S Kidman & Co managing director, Greg Campbell, says Australian agriculture is still "digesting the doomsday scenarios from Garnaut and the CSIRO", but warns assistance for the livestock sector may fall short.
Speaking to the Agribusiness Association of Australia in Adelaide yesterday, Mr Campbell said "a more sane approach to food production" was needed than what has been presented in the government green paper.
"The reality of grazed landscapes also sequestering carbon as part of the general carbon cycle seems lost in the debate, simply because it's too hard to measure," Mr Campbell said.

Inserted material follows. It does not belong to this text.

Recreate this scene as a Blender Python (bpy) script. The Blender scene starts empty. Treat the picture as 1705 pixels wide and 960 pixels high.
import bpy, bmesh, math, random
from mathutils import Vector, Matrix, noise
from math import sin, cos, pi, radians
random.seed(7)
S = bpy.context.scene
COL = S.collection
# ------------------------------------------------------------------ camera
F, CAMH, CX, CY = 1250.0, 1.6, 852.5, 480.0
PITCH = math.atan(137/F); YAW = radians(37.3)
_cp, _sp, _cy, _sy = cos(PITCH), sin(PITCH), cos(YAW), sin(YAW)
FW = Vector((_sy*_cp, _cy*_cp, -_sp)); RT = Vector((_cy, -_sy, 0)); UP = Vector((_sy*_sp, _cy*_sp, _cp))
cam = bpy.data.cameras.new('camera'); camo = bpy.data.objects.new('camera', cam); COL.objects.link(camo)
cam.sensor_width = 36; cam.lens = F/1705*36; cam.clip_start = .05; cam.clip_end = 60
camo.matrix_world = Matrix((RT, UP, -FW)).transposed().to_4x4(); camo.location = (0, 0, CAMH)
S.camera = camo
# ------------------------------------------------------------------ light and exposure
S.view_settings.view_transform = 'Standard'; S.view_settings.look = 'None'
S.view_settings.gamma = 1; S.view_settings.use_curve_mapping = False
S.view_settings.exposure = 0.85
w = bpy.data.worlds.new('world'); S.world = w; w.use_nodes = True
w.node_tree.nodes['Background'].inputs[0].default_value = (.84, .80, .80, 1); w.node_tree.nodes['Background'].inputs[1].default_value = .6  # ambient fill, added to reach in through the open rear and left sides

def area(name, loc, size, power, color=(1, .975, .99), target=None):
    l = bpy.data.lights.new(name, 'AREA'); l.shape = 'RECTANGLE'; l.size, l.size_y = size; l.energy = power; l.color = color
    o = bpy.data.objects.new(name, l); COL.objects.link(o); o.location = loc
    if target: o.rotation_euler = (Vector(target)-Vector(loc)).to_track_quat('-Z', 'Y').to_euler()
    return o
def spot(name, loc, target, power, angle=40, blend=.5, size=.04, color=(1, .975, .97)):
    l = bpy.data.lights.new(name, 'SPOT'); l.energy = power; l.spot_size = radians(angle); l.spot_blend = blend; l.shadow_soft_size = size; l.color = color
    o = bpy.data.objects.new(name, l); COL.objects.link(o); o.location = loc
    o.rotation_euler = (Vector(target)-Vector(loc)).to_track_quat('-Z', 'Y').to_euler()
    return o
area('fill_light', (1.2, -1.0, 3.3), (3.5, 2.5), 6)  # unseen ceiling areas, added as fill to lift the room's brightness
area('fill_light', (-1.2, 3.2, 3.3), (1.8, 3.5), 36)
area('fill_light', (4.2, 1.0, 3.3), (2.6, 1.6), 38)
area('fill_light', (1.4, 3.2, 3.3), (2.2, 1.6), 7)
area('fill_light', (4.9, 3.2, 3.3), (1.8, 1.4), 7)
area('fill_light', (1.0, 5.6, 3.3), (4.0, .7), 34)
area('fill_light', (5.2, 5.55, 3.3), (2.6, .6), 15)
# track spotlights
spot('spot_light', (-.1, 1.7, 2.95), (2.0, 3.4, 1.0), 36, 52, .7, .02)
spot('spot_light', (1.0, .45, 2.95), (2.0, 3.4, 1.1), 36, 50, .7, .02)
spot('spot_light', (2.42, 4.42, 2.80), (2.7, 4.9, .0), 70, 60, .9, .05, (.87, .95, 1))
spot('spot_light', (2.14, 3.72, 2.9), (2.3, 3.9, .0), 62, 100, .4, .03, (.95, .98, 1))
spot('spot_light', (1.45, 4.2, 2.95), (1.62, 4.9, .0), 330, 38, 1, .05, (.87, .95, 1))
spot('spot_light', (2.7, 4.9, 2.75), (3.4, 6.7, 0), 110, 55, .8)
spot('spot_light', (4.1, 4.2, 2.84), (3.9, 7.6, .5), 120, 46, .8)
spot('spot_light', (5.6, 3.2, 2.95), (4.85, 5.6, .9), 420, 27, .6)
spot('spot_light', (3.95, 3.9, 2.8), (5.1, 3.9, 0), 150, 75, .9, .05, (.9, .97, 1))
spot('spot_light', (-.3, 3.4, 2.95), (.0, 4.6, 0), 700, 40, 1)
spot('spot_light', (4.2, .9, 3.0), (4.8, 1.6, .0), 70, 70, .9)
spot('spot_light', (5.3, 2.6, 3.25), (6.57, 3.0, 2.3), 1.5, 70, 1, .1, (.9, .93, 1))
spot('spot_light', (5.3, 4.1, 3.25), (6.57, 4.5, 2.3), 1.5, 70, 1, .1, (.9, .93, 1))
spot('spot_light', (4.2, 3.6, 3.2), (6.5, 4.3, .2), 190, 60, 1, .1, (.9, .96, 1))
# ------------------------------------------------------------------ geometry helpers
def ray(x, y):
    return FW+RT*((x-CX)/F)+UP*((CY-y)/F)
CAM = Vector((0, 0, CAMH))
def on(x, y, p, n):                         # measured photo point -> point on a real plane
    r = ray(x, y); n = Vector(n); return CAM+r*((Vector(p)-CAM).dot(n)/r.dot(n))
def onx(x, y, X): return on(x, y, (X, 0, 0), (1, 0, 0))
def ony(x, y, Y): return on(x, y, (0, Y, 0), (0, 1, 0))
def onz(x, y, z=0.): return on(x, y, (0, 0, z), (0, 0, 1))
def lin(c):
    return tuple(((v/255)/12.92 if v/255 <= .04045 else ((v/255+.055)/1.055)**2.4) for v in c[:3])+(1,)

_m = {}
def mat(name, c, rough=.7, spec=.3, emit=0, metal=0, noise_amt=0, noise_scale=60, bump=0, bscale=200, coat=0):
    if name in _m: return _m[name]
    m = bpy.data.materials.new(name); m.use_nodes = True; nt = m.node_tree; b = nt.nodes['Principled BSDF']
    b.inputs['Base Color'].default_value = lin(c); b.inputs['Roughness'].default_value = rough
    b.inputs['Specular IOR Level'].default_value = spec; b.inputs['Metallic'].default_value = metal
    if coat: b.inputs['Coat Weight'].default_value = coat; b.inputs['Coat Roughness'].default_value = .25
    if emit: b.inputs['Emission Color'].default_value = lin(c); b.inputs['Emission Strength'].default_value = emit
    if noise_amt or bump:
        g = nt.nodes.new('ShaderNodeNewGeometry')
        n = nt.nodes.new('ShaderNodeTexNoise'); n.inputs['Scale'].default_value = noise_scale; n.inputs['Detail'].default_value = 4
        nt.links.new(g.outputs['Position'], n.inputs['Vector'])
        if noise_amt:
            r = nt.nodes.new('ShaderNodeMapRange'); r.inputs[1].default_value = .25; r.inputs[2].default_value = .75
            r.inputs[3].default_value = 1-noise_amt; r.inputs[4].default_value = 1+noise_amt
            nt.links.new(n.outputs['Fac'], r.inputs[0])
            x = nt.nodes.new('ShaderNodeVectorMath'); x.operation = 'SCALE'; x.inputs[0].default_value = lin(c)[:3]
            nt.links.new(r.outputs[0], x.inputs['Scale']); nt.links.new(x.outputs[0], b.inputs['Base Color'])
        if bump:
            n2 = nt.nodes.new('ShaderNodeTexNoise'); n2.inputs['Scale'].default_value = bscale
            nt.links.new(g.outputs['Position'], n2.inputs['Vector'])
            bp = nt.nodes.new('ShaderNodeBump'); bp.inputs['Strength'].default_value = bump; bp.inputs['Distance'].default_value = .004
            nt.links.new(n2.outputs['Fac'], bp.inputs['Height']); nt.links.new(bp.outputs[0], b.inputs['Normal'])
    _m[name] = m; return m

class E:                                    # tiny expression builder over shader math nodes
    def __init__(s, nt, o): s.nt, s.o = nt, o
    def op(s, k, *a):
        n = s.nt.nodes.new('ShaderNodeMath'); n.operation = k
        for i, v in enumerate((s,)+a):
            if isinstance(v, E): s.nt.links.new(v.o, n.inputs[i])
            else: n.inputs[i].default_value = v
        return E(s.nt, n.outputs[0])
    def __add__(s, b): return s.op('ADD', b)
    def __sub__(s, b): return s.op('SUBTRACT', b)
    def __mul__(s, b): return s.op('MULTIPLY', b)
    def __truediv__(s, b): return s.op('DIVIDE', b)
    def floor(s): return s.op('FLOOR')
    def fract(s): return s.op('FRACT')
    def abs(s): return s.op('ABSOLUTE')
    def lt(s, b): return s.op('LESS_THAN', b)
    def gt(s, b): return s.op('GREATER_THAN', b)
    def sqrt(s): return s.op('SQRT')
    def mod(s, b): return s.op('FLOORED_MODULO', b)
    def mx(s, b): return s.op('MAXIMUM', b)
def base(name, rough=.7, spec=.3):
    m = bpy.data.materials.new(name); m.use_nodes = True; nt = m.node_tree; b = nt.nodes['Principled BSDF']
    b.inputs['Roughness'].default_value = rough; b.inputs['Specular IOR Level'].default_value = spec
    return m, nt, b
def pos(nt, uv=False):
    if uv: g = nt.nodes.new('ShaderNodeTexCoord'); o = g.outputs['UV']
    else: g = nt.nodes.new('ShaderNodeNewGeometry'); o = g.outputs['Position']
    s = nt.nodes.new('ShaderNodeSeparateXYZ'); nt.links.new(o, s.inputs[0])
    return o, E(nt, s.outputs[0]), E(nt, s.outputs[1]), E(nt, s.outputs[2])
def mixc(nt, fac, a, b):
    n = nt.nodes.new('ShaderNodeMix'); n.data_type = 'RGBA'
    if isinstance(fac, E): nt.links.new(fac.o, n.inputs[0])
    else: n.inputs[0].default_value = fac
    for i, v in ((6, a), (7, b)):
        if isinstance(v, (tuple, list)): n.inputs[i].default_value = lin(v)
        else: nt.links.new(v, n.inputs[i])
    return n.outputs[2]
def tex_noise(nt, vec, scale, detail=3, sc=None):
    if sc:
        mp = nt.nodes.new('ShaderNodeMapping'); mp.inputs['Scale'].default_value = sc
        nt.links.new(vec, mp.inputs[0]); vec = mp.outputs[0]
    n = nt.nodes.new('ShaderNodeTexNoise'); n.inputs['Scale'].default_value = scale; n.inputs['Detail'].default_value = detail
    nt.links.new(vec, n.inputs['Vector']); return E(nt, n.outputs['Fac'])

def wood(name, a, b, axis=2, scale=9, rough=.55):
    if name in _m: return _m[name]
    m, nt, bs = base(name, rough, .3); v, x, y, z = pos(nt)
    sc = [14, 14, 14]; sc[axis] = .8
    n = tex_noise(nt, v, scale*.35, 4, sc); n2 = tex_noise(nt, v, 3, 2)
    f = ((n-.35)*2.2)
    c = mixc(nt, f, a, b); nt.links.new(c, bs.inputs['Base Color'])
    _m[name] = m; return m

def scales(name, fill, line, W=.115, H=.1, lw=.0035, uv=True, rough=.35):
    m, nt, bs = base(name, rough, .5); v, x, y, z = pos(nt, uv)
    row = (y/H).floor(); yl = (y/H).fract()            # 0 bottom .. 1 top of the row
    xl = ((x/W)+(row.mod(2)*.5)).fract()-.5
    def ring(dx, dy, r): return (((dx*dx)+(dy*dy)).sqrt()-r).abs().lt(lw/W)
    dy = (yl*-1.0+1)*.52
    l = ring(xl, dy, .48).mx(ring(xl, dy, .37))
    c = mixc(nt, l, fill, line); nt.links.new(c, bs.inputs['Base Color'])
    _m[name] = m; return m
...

"A sane position would, therefore, to require livestock producers to offset a fixed percentage of their methane emissions, which reflected a best guess at the nest emissions arising from grazed landscapes."
But Mr Campbell also said there were positives arising from the ETS that livestock producers could look forward to.
"After some early years of cost and readjustment as livestock producers account for the methane within an emissions trading scheme, there should eventually be a new dawn," he said.
"This will come with the realisation of the stupidity of restricting food production, through livestock, particularly across the cast tropical savannas and temperate steppes of the world were not other forms of agriculture can prevail.
"Science will have progressed to have determined that the carbon cost in free-range ruminant meat production is less severe than that first thought and worth pursuing in an increasingly food-constrained world."